- _Saved data entries_
========

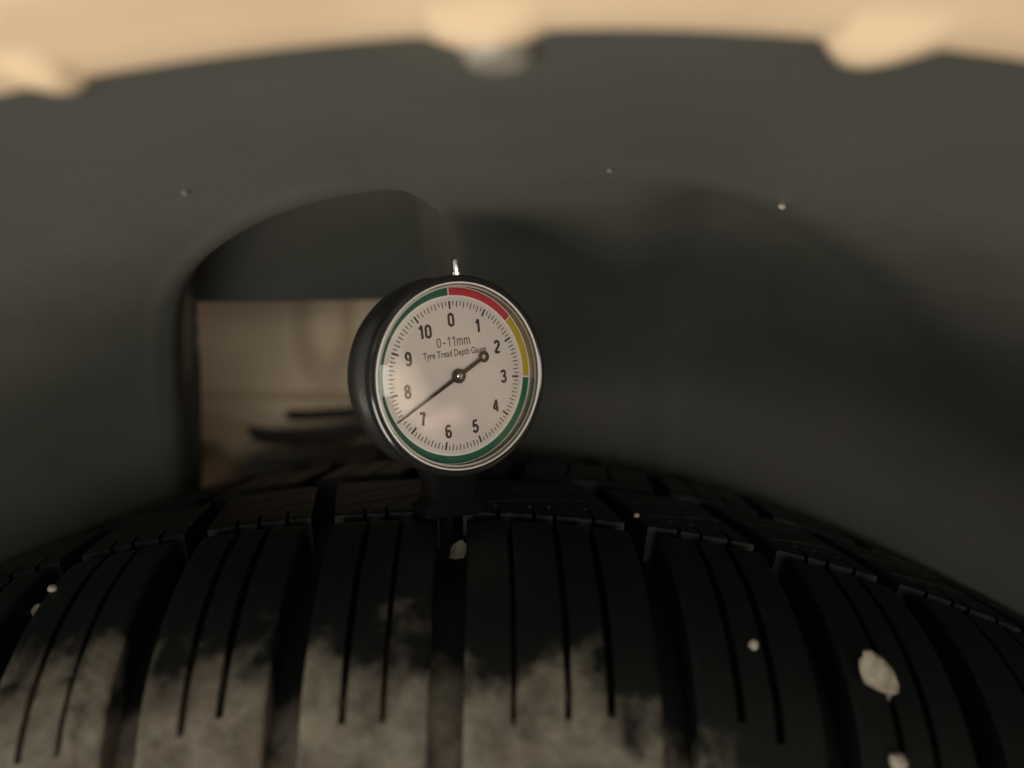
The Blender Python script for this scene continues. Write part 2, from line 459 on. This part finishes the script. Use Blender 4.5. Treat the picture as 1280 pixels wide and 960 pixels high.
# lateral groove positions round the tyre (mm on the crown, from the tyre's top): uneven pitches, as on a real tyre
seq = [-52.0, -24.7, 2.6, 42.0, 70.0]
pitches = [27.3, 33.0, 27.3, 38.0, 30.0]
k = 0
while seq[-1] < 250: seq.append(seq[-1]+pitches[k % 5]); k += 1
left = [-52.0]; k = 0
while left[-1] > -250: left.append(left[-1]-[27.3, 30.0, 38.0, 27.3, 33.0][k % 5]); k += 1
seq = sorted(set(left[1:]+seq))
cache = {}
def row_block(row, w, var):
    key = (row, round(w, 1), var)
    if key in cache: return cache[key]
    rnd = random.Random(str(key))
    s = w-6
    if row == 0:
        n = 2 if w < 36 else 3
        sp = [(s*(i+1)/(n+1)+rnd.uniform(-.8, .8), s*(i+1)/(n+1)+rnd.uniform(-.4, .4), 117.5+rnd.uniform(-1, 1.5), 158, rnd.uniform(.5, .75), 4.5) for i in range(n)]
        sp = [(a, a+0.3, b_, c, hw, de) for (a, _, b_, c, hw, de) in sp]
        me = block_mesh('tread_block', 101.5, 157.6, w, sp, 2.6, 44, 6.0, 0.8, len(cache))
    elif row == 1:
        sp = [(2.0, s-1.5, 168.5, 176.0, 0.45, 3.5), (1.0, s-2.5, 179.0, 187.0, 0.45, 3.5)]
        sp += [(s*q, s*q+0.25, 158.0, 166.5+3*q, 0.42, 4.0) for q in ((.22, .45, .58, .83) if w > 29 else (.3, .52, .8))]
        me = block_mesh('tread_block', 162.4, 194.5, w, sp, 9.0, 26, 5.0, 0.7, len(cache))
    elif row == 2:
        sp = [(s*.35, s*.35+.3, 203, 232, 0.45, 3.5), (s*.7, s*.7+.3, 203, 232, 0.45, 3.5)]
        me = block_mesh('tread_block', 202.5, 214+18.0, w, sp, -4.0, 20, 4.5, 0.7, len(cache))
    elif row == 3:
        sp = [(s*.5, s*.5+.3, 238, 262, 0.45, 3.5)]
        me = block_mesh('tread_block', 239.0, 263.0, w, sp, 3.0, 16, 5.0, 0.7, len(cache))
    else:
        sp = [(s*.35, s*.35+.3, 268, 296, 0.6, 4.0), (s*.7, s*.7+.3, 268, 296, 0.6, 4.0)]
        me = block_mesh('tread_block', 267.0, 314.5, w, sp, -2.0, 30, 6.0, 0.8, len(cache))
    cache[key] = me
    return me
row_shift = [0, 0.0, 9.0, 4.0, 12.0]
for row in range(5):
    for i in range(len(seq)-1):
        w = seq[i+1]-seq[i]
        a = (seq[i]+row_shift[row])/TR
        if row > 0 and abs(a) > 0.62: continue
        obj('tread_block', row_block(row, w, i % 2 if row == 0 else 0), tyre, (0, 0, 0), (0, a, 0))
# the far run of the tread, round the rest of the ring, in one piece
a_end = seq[-1]/TR; rest = 2*math.pi-(a_end-seq[0]/TR)
bmr = bmesh.new(); nblk = int(rest*TR/30)
for i in range(nblk):
    aa = a_end+rest*i/nblk
    for (d0, d1) in ((101.5, 157.6), (162.4, 194.5), (202.5, 232), (239, 263), (267, 314.5)):
        us = np.linspace(0, 24/TR, 4); dn = np.linspace(d0, d1, 8)
        top = [[bmr.verts.new(Vector((float(t_r(d))*math.sin(aa+u), d, float(t_r(d))*math.cos(aa+u)))*MM) for d in dn] for u in us]
        lo = {}
        for iu in range(4):
            for jd in range(8):
                if iu in (0, 3) or jd in (0, 7):
                    d = dn[jd]; r_ = float(t_r(d)-t_depth(d)-0.8); u = us[iu]
                    lo[(iu, jd)] = bmr.verts.new(Vector((r_*math.sin(aa+u), d, r_*math.cos(aa+u)))*MM)
        for iu in range(3):
            for jd in range(7): bmr.faces.new((top[iu][jd], top[iu+1][jd], top[iu+1][jd+1], top[iu][jd+1]))
        for jd in range(7):
            for iu in (0, 3): bmr.faces.new((top[iu][jd], top[iu][jd+1], lo[(iu, jd+1)], lo[(iu, jd)]))
        for iu in range(3):
            for jd in (0, 7): bmr.faces.new((top[iu][jd], top[iu+1][jd], lo[(iu+1, jd)], lo[(iu, jd)]))
o = bm_obj('remaining_tread', bmr, M_rubber, tyre); tag(o, kind='stuff')

# ---------------------------------------------------------------- the tread depth gauge
YAW = 34.0
GX, GD = -13.2, 160.5                            # foot position
FOOT_Z = -35.6                                   # top of the tread there
gauge = empty('tread_depth_gauge', (GX*MM, GD*MM, ZC+FOOT_Z*MM), R(YAW))
tag(gauge, 'small round dial gauge with black case and white face standing on the tyre', 'gauge')
H = 29.0                                         # height of the dial centre above the foot
def lathe(name, prof, mt, parent, seg=128, closed=False, center=(0, 0, H), sharp=30):
    n = len(prof); vs_ = []
    for i in range(seg):
        a = 2*math.pi*i/seg
        for (y, r) in prof:
            vs_.append((center[0]+r*math.sin(a), center[1]+y, center[2]+r*math.cos(a)))
    fs = grid_faces(seg, n, True)
    if closed:
        for i in range(seg):
            a = i*n+n-1; b = ((i+1) % seg)*n+n-1
            fs.append((a, i*n, ((i+1) % seg)*n, b))
    me = mesh(name, vs_, fs, mt, sharp=sharp); fix_normals(me)
    bm = bmesh.new(); bm.from_mesh(me); bmesh.ops.remove_doubles(bm, verts=bm.verts[:], dist=1e-7); bm.to_mesh(me); bm.free()
    me.shade_smooth(); me.set_sharp_from_angle(angle=R(sharp))
    return obj(name, me, parent)
lathe('case', [(7.6, 0), (7.6, 16), (7.4, 18.2), (6.4, 19.6), (4.2, 20.25), (2.6, 20.4), (1.2, 20.2), (0.2, 19.8), (-2.9, 18.2), (-3.4, 18.1), (-3.7, 18.6), (-3.3, 18.7)], M_case, gauge, sharp=40)
lathe('bezel', [(-3.75, 18.4), (-3.75, 19.9), (-3.95, 20.25), (-5.4, 20.35), (-6.0, 20.2), (-6.25, 19.9), (-6.3, 19.35), (-6.1, 19.0), (-3.9, 18.75)], M_bezel, gauge, closed=True)
lathe('inner_wall', [(-3.2, 18.3), (-5.6, 18.5), (-5.6, 18.68), (-3.2, 18.68)], M_wall, gauge, closed=True)
lathe('crystal', [(-7.0, 0), (-7.0, 16.6), (-6.95, 16.8), (-6.3, 18.35), (-6.0, 18.66)], M_crystal, gauge, sharp=8)
rim = lathe('crystal_edge', [(-5.75, 18.55), (-5.75, 18.95), (-6.2, 18.97), (-6.38, 18.86), (-6.35, 18.68)], M_acryl, gauge, closed=True)
lathe('crystal_step', [(-5.55, 17.98), (-5.55, 18.36), (-5.68, 18.36), (-5.68, 17.98)], M_acryl, gauge, closed=True)

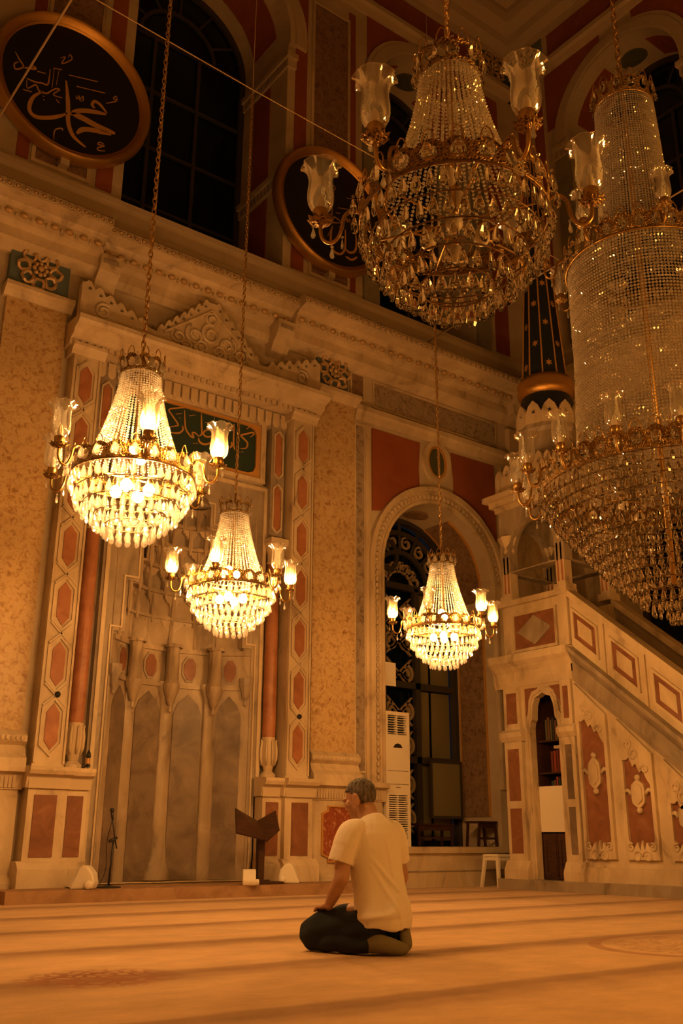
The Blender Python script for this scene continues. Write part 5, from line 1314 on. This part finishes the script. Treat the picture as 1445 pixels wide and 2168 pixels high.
for sg in (-1, 1):
    sh_, el, wr_ = (sg*.185, .02, .655), (sg*.252, .020, .405), (sg*.222, .150, .262)
    limb(b, [sh_, (sg*.222, .03, .54), el], [.055, .050, .043]); limb(b, [el, (sg*.245, .075, .34), wr_], [.044, .040, .027])
    limb(b, [wr_, (sg*.205, .192, .250), (sg*.195, .235, .243)], [(.026, .02), (.036, .016), (.038, .013)], (1, 0, 0))
    for k, (dx, L_) in enumerate(((-.030, .058), (-.011, .070), (.008, .066), (.027, .050))):
        fx = sg*.19+dx*1.05
        limb(b, [(fx, .230, .246), (fx-sg*.004, .230+L_*.55, .240), (fx-sg*.008, .230+L_, .218)], [.0095, .009, .0075], sub=3)
    limb(b, [(sg*.18, .185, .250), (sg*.148, .212, .245), (sg*.135, .245, .236)], [.012, .0105, .008], sub=3)
    limb(b, [(sg*.10, .02, .19), (sg*.15, .18, .17), (sg*.175, .31, .10)], [.085, .075, .06]); limb(b, [(sg*.175, .31, .08), (sg*.12, .05, .07), (sg*.10, -.05, .06)], [.05, .045, .032])
bo = link('body', remesh(b, .0058, 3, 'body', skin), man, local=True)
# hair: cropped grey cap
h = MB(); hsphere(h, (0, -.014, .024), .088, (.94, 1.14, 1.06), 44, 34)
hm = h.mesh('hair', hairm, True)
bm = bmesh.new(); bm.from_mesh(hm); inv = HM.inverted()
dl_ = []
for v in bm.verts:
    q = inv @ (v.co-HC); lim = -.066 if q.y < -.045 else (-.066+(q.y+.045)*1.4 if q.y < .03 else .039+(q.y-.03)*.55)
    if abs(q.x) > .06 and -.045 < q.y < .03: lim += .012
    if q.z < lim: dl_.append(v)
    v.co += (v.co-hp(0, -.014, .03)).normalized()*random.uniform(-.0012, .0012)
bmesh.ops.delete(bm, geom=dl_, context='VERTS'); bm.to_mesh(hm); bm.free()
hair = link('hair', hm, man, local=True); sd = hair.modifiers.new('thickness', 'SOLIDIFY'); sd.thickness = .006; sd.offset = -1
for sg in (-1, 1):
    e = MB(); hsphere(e, (sg*.030, .083, -.002), .011, (1, .8, .7), 10, 8); e.build('eye', plain('eye_dark' if sg < 0 else 'eye_dark2', (.03, .022, .018), .3), man, True, local=True)
# t-shirt
t = MB()
etube(t, [(0, -.055, .145), (0, -.060, .20), (0, -.045, .27), (0, -.030, .36), (0, -.012, .46), (0, .0, .56), (0, .008, .64), (0, .012, .69), (0, .022, .722), (0, .032, .742)],
      [(.178, .145), (.186, .150), (.176, .142), (.168, .132), (.178, .128), (.190, .122), (.188, .110), (.155, .088), (.098, .074), (.078, .068)], n=32)
for sg in (-1, 1):
    limb(t, [(sg*.135, .012, .675), (sg*.185, .020, .650), (sg*.222, .028, .575)], [.062, .073, .073])
    etube(t, [(sg*.165, .016, .665), (sg*.205, .022, .61), (sg*.232, .032, .545), (sg*.245, .040, .490)], [.066, .072, .072, .074])
def fold(p, q):
    back = max(0.0, -q.y*.9-q.x*.35+.15)
    low = max(0.0, min(1.0, (.62-p.z)/.35)); amp = .008*low
    f = amp*sin(34*p.x+7*p.z+2.2*sin(7*p.z+1.0))
    f += .005*max(0.0, 1-abs((p.z-.235)-.25*(p.x+.02))/.030)*(1 if p.y < .05 else .3)           # roll above the hem
    f -= .004*max(0.0, 1-abs((p.z-.195)-.12*p.x)/.022)
    for (x0, z0, dx, dz, a_) in ((-.16, .56, .30, -.40, .006), (-.15, .52, .22, -.50, .005), (.15, .57, -.24, -.40, .005), (-.02, .66, .02, -.30, .004), (.17, .50, -.10, -.35, .004)):
        L_ = sqrt(dx*dx+dz*dz); ux, uz = dx/L_, dz/L_; w0 = (p.x-x0)*ux+(p.z-z0)*uz; d_ = (p.x-x0)*uz-(p.z-z0)*ux
        if 0 < w0 < L_: f += 1.7*a_*max(0.0, 1-abs(d_)/.020)*sin(pi*w0/L_)*(1 if p.y < .06 else .2)
    return f
link('t_shirt', remesh(t, .0075, 4, 't_shirt', cotton, fold), man, local=True)
# trousers
p_ = MB()
etube(p_, [(0, -.10, .13), (0, -.06, .17), (0, -.02, .235), (0, .0, .27)], [(.15, .10), (.172, .13), (.165, .13), (.13, .10)], n=28)
for sg in (-1, 1):
    limb(p_, [(sg*.085, -.03, .160), (sg*.125, .11, .155), (sg*.165, .24, .132), (sg*.185, .335, .098)], [.110, .106, .094, .082])
    limb(p_, [(sg*.185, .33, .078), (sg*.165, .18, .070), (sg*.130, .02, .068), (sg*.115, -.05, .066)], [.074, .069, .064, .058])
def crease(p, q): return .004*sin(40*p.y+18*p.z+2*sin(15*p.x))*(.4+.6*max(0.0, 1-abs(p.y-.25)/.3))+.003*sin(70*p.z+25*p.y)
link('trousers', remesh(p_, .008, 4, 'trousers', denim, crease), man, local=True)
lp = MB(); limb(lp, [(-.14, -.01, .245), (-.165, -.03, .225), (-.155, -.04, .20)], [.018, .02, .016]); lp.build('waist_pouch', denim, man, True, local=True)
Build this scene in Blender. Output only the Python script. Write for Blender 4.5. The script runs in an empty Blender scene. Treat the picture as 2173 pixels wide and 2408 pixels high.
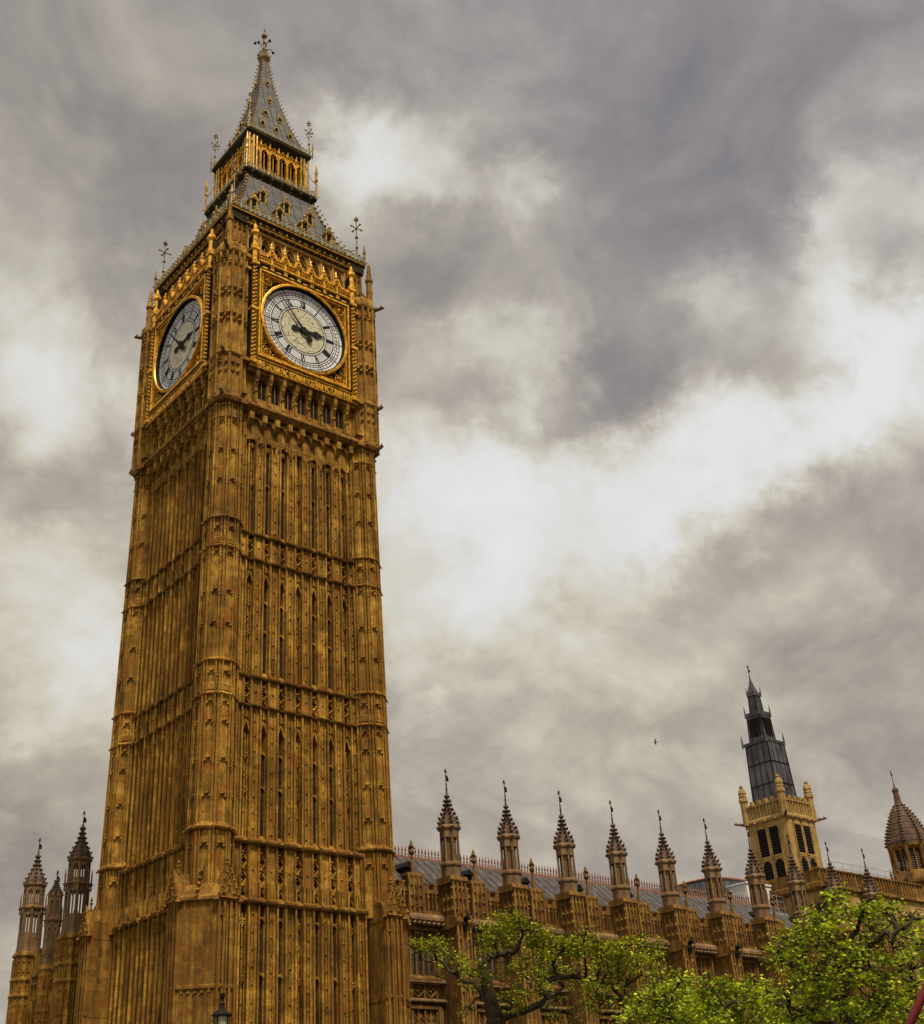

========

- _Prompt_
Of the lines in the data above, how many contain the word "empty"? Give only that figure.

- _Exercise output_
2